Credit: Paul Scherrer Institute/Mirko Holler

Researchers of the Paul Scherrer Institute PSI have made detailed 3-D images of a commercially available computer chip. This marks the first time a non-destructive method has visualized the paths of a chip's internal wiring (just 45 nanometres -- 45 millionths of a millimetre -- wide) and its 34-nanometre-high transistors clearly without distortions or deformations. It is a major challenge for manufacturers to determine if, in the end, the structure of their chips conforms to the specifications. Thus these results represent one important application of an X-ray tomography method that the PSI researchers have been developing for several years. In their experiment, the researchers examined a small piece that they had cut out of the chip beforehand. This sample remained undamaged throughout the measurement. The goal now is to extend the method in such a way that it can be used to examine complete chips. The researchers conducted the experiments at the Swiss Light Source SLS of the Paul Scherrer Institute. They report their results in the latest edition of the journal Nature.

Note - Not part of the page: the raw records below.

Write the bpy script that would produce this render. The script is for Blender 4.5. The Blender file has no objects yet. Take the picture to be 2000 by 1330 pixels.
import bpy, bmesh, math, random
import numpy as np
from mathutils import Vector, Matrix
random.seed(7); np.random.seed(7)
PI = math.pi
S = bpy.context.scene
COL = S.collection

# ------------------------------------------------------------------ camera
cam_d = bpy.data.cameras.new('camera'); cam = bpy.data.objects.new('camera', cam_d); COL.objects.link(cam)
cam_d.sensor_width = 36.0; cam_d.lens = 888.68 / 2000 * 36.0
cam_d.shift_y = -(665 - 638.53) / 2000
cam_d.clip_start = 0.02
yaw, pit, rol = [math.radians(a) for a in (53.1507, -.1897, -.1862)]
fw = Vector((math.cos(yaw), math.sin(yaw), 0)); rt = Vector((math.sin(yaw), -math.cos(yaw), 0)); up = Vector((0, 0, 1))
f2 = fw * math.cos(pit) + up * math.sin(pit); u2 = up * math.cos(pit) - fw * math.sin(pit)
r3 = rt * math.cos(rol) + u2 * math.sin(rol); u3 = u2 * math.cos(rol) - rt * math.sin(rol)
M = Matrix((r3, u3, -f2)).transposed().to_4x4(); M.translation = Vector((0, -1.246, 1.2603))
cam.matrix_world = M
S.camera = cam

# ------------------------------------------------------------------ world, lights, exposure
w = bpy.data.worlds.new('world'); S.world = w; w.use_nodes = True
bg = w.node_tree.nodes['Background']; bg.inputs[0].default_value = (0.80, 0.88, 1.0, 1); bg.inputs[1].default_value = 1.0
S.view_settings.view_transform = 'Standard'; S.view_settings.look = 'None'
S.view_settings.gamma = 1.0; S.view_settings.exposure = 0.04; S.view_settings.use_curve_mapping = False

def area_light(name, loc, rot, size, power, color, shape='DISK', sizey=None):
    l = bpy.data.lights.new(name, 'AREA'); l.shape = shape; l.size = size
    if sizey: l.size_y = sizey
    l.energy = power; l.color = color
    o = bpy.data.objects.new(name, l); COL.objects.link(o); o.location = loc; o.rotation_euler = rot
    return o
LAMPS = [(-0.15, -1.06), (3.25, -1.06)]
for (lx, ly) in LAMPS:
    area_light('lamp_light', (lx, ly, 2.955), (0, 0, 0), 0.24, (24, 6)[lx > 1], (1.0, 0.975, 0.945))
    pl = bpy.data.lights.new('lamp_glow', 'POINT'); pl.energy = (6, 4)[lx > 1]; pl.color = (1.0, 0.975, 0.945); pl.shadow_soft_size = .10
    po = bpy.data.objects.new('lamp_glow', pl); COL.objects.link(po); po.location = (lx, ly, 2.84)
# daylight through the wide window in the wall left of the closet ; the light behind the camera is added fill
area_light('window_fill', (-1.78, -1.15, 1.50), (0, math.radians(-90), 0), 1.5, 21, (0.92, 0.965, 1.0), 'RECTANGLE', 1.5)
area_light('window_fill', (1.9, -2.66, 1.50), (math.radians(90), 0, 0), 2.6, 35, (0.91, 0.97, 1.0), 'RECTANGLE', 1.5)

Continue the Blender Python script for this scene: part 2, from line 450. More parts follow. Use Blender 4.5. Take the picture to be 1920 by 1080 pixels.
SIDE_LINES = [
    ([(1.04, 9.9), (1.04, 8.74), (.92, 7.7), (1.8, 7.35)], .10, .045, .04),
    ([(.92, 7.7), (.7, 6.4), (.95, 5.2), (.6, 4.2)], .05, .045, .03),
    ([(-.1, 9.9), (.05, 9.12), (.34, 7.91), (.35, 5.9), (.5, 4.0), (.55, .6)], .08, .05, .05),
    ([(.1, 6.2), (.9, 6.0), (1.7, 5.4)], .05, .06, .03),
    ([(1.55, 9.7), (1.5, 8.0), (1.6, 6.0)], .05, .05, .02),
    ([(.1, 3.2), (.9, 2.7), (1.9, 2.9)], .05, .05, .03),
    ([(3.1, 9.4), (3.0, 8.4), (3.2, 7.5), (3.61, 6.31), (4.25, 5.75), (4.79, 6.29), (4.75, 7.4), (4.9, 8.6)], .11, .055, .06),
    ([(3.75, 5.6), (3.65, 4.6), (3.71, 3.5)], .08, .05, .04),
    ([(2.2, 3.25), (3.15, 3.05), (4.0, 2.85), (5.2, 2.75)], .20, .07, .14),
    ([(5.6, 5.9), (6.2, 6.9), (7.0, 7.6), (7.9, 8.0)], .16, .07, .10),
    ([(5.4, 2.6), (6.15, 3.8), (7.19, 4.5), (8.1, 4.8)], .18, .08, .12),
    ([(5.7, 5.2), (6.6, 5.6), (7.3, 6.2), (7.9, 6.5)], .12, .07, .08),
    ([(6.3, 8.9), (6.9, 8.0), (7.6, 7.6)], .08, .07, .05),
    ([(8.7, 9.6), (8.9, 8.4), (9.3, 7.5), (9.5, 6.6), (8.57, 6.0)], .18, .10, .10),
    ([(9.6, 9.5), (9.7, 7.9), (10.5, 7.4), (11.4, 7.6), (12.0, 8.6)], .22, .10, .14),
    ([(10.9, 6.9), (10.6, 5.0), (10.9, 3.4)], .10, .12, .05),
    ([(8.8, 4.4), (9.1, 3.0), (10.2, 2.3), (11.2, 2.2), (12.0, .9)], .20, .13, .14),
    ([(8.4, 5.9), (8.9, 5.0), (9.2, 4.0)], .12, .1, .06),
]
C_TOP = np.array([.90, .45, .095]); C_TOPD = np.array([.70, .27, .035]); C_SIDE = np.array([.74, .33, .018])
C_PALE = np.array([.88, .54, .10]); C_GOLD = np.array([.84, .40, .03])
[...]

The electrical wiring in many of the electronic chips in our computers and mobile phones are just 45 nanometres wide, the transistors 34 nanometres high. While it is standard practice today to produce structures this delicate, it remains a challenge to measure the exact structure of a finished chip in detail in order to check, for example, if it is built according to the specifications. Nowadays, for such examinations, manufacturers mainly use a method in which layer after layer of the chip is removed and then, after each step, the surface is examined with an electron microscope; this is known as FIB/SEM -- focused ion beam/scanning electron microscope imaging.

Now researchers of the Paul Scherrer Institute PSI have used X-rays to achieve non-destructive 3-D imaging of a chip, so that the paths of the conducting lines and the positions of the individual transistors and other circuit elements became clearly visible. "The image resolution we were able to produce is comparable to the conventional FIB/SEM examination method," explains Mirko Holler, leader of the project. "But we were able to avoid two significant disadvantages: Firstly, the sample remained undamaged, and we have complete information about the three-dimensional structure. Secondly, we avoided distortions of the images that arise in FIB/SEM if the surface of the individual slice is not exactly planar."

Positioned with nanometre precision

For their study, the researchers used a special tomographic method (ptychotomography) that they have developed and enhanced over the course of recent years, and which today offers the worldwide best resolution of 15 nanometres (15 millionths of a millimetre) for examination of a comparably large volume. In the experiment the object to be studied is X-rayed at precisely determined places with light from the Swiss Light Source SLS of the Paul Scherrer Institute -- for each illuminated spot a detector then measures the X-ray light pattern after its passage through the sample. The sample is then rotated in small steps and then X-rayed again step-wise after each turn. From the whole set of data obtained, the three-dimensional structure of the sample can be determined. "With these measurements, the position of the sample must be known to a precision of just a few nanometres -- that was one of the particular challenges in setting up our experimental station," Holler says.

In their experiment the researchers examined small pieces of two chips -- a detector chip developed at PSI and a commercially available computer chip. Each piece was about 10 micrometres (that is, 10 thousandths of a millimetre) in size. While the examination of an entire chip with the present measurement setup is not possible, the method's advantages are brought to bear even in this form, so that the first prospective users have already expressed an interest in conducting measurements at PSI.

The goal: to examine entire microchips

"We are currently starting to extend the method in such a way that it can be used to examine entire microchips within an acceptable measurement time. Then it will also be possible to study the same area of a chip multiple times, for example to observe how it changes under external influences," explains Gabriel Aeppli, head of the Synchrotron Radiation and Nanotechnology Division at the PSI.